# [Provided entries]
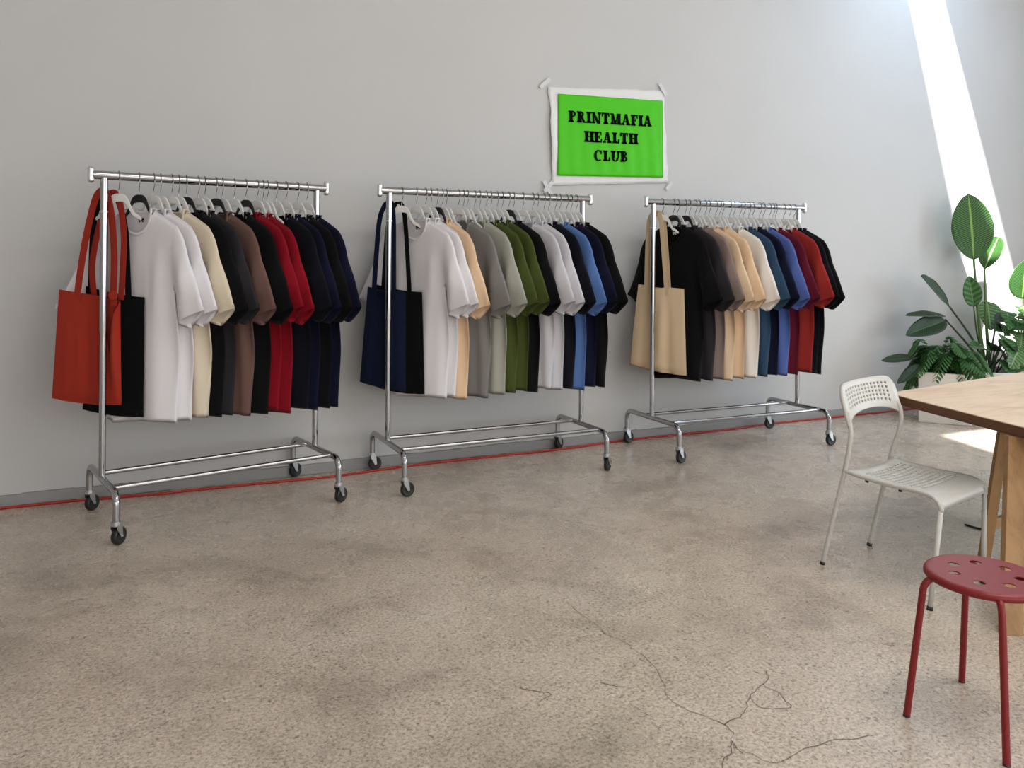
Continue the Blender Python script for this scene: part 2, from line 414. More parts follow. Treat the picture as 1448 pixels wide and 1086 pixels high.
# ------------------------------------------------------------------ clothes racks
HR, RR = 1.83, .023
RACKS = [((.507, -.484), .2021, 1.174), ((2.229, -.406), .0041, 1.407), ((4.202, -.455), -.0229, 1.385)]
RNAME = ['the rust tote', 'the navy tote', 'the cream tote']
def make_rack(i):
    (cx, cy), th, L = RACKS[i]
    root = empty('clothes_rack', (cx, cy, 0), th, 'chrome rolling clothes rack on casters carrying ' + RNAME[i], 'clothes rack', 'rolling clothes racks')
    h = L / 2; Wd = .668
    b = MB(); b.tube([(-h - .055, 0, HR), (h + .055, 0, HR)], RR, 24); b.build('top_rail', M_chrome, root, auto=40)
    for s in (-1, 1):
        b = MB()
        prof = []
        for k in range(16):
            a = pi * k / 15; prof.append((.0185 * cos(a), .024 + .0185 * sin(a)))
        for k in range(16):
            a = pi + pi * k / 15; prof.append((.0185 * cos(a), -.024 + .0185 * sin(a)))
        x0, x1 = (s * (h + .048), s * (h + .078)); N = len(prof)
        for x in (x0, x1): b.v += [(x, p[0], HR + p[1]) for p in prof]
        b.f += [(k, (k + 1) % N, N + (k + 1) % N, N + k) for k in range(N)]
        b.f += [tuple(range(N)), tuple(range(N, 2 * N))]
        b.build('end_cap', M_steel, root, auto=40, bevel=.009)
        b = MB(); b.tube([(s * h, 0, HR - .008), (s * h, 0, 1.02)], .0195, 20, caps=True); b.tube([(s * h, 0, 1.03), (s * h, 0, .255)], .0172, 20)
        post = b.build('post', M_chrome, root, auto=40)
        b = MB(); b.tube([(s * h, 0, 1.635), (s * h, 0, 1.645)], .0212, 20); b.build('collar', M_zinc, post, auto=40)
        b = MB()
        b.tube(fillet([(s * h, -Wd / 2, .108), (s * h, -Wd / 2, .255), (s * h, Wd / 2, .255), (s * h, Wd / 2, .108)], .062, 10), .0175, 16)
        b.build('foot_frame', M_chrome, root, auto=40)
        for y in (-Wd / 2, Wd / 2):
            yaw = {(-1, -1): .75, (-1, 1): .55, (1, -1): .95, (1, 1): .65}[(s, 1 if y > 0 else -1)] * .5 + (.38, .02, -.28)[i] + .22 * sin(i * 3.1 + s + y * 9)
            c = empty('caster', (s * h, y, 0), yaw - th); c.parent = root
            b = MB(); b.tube([(0, 0, .118), (0, 0, .098)], .0225, 16)
            for q in (-1, 1):
                vs = [(-.014, q * .0175, .10), (.020, q * .0175, .10), (.026, q * .0175, .040), (.014, q * .0175, .036), (-.016, q * .0175, .085)]
                n_ = 5; bb = len(b.v)
                b.v += vs + [(x, y2 + q * .003, z) for x, y2, z in vs]
                b.f += [tuple(bb + k for k in range(n_)), tuple(bb + n_ + k for k in range(n_))] + [(bb + k, bb + (k + 1) % n_, bb + n_ + (k + 1) % n_, bb + n_ + k) for k in range(n_)]
            b.box((.002, 0, .101), (.036, .042, .006))
            b.tube([(.020, -.024, .0435), (.020, .024, .0435)], .005, 10)
            b.build('fork', M_zinc, c, auto=40)
            b = MB()
            b.lathe([(.012, -.014), (.030, -.012), (.036, -.015), (.041, -.0135), (.0435, -.008), (.0435, .008), (.041, .0135), (.036, .015), (.030, .012), (.012, .014)], (.020, 0, .0435), 28, Matrix.Rotation(pi / 2, 3, 'X'))
            b.build('wheel', M_rubber, c, auto=50)
    b = MB(); b.tube([(-h, .10, .258), (h, .10, .258)], .0125, 16); b.build('lower_rail', M_chrome, root, auto=40)
    b = MB(); b.tube([(-h, -.24, .258), (h, -.24, .258)], .0125, 16); b.build('lower_rail', M_chrome, root, auto=40)
    return root
for i in range(3): make_rack(i)

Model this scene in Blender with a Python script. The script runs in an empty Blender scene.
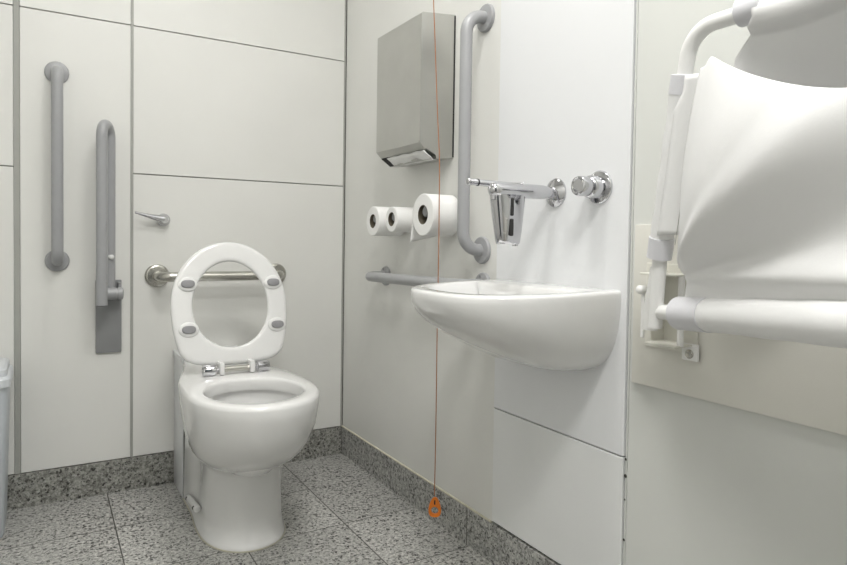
import bpy, bmesh, math, random
from mathutils import Vector, Matrix
from math import pi, sin, cos, radians
random.seed(7)
SC = bpy.context.scene
COL = SC.collection

# ------------------------------------------------------------------ materials
def mat(name, col, rough=.5, metal=0., coat=0., spec=.5, bump=None, vary=None, sheen=0.):
    m = bpy.data.materials.new(name); m.use_nodes = True
    nt = m.node_tree; b = nt.nodes['Principled BSDF']
    b.inputs['Base Color'].default_value = (*col, 1)
    b.inputs['Roughness'].default_value = rough
    b.inputs['Metallic'].default_value = metal
    b.inputs['Coat Weight'].default_value = coat
    b.inputs['Coat Roughness'].default_value = .05
    b.inputs['Specular IOR Level'].default_value = spec
    tc = nt.nodes.new('ShaderNodeTexCoord')
    if bump:
        sc, st, stretch = bump
        mp = nt.nodes.new('ShaderNodeMapping'); mp.inputs['Scale'].default_value = stretch
        n = nt.nodes.new('ShaderNodeTexNoise'); n.inputs['Scale'].default_value = sc; n.inputs['Detail'].default_value = 4
        bp = nt.nodes.new('ShaderNodeBump'); bp.inputs['Strength'].default_value = st; bp.inputs['Distance'].default_value = .002
        nt.links.new(tc.outputs['Object'], mp.inputs[0]); nt.links.new(mp.outputs[0], n.inputs['Vector'])
        nt.links.new(n.outputs['Fac'], bp.inputs['Height']); nt.links.new(bp.outputs[0], b.inputs['Normal'])
    if vary:
        sc, amt = vary
        n2 = nt.nodes.new('ShaderNodeTexNoise'); n2.inputs['Scale'].default_value = sc; n2.inputs['Detail'].default_value = 5
        nt.links.new(tc.outputs['Object'], n2.inputs['Vector'])
        r = nt.nodes.new('ShaderNodeValToRGB')
        r.color_ramp.elements[0].position = .3; r.color_ramp.elements[1].position = .7
        r.color_ramp.elements[0].color = (*[max(0, c*(1-amt)) for c in col], 1)
        r.color_ramp.elements[1].color = (*[min(1, c*(1+amt*.5)) for c in col], 1)
        nt.links.new(n2.outputs['Fac'], r.inputs[0]); nt.links.new(r.outputs[0], b.inputs['Base Color'])
    return m

M = {}
M['panel'] = mat('laminate_panel', (.72, .72, .695), .42, vary=(3, .03), bump=(900, .02, (1, 1, 1)))
M['panel_bright'] = mat('gloss_panel', (.74, .75, .765), .28, vary=(2, .02))
M['panel_lower'] = mat('lower_panel', (.75, .76, .76), .4, vary=(3, .02))
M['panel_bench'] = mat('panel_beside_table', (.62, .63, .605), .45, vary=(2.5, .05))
M['gap'] = mat('joint_gap', (.06, .06, .05), .8, vary=(40, .4))
M['gap_light'] = mat('pale_joint', (.26, .26, .235), .8, vary=(40, .3))
M['jointtrim'] = mat('joint_strip', (.36, .365, .34), .5, vary=(10, .06))
M['sealant'] = mat('cream_sealant', (.60, .58, .47), .6, vary=(30, .15))
M['ceiling'] = mat('ceiling_paint', (.84, .84, .83), .8, vary=(4, .02))
M['door'] = mat('door_laminate', (.10, .11, .12), .4, vary=(4, .04))
M['ceramic'] = mat('white_ceramic', (.74, .74, .735), .12, coat=.6, vary=(2, .01))
M['seat'] = mat('seat_plastic', (.74, .74, .735), .2, coat=.3, vary=(3, .01))
M['rubber'] = mat('grey_rubber', (.27, .27, .28), .6, vary=(60, .06))
M['grey'] = mat('grey_coated_bar', (.33, .335, .345), .32, coat=.15, vary=(12, .04))
M['greyplate'] = mat('grey_plate', (.24, .245, .25), .42, vary=(14, .04))
M['steel'] = mat('brushed_steel', (.50, .50, .475), .34, metal=.85, bump=(60, .12, (1, 1, 30)), vary=(9, .05))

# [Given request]
Pictures do not belong in the copy. Reproduce exactly the lines from the one with "Model this scene" to the one with "COL = SC.collection", both lines included.

# [Worked answer]
Model this scene in Blender with a Python script. The script runs in an empty Blender scene.
import bpy, bmesh, math, random
from mathutils import Vector, Matrix
from math import pi, sin, cos, radians
random.seed(7)
SC = bpy.context.scene
COL = SC.collection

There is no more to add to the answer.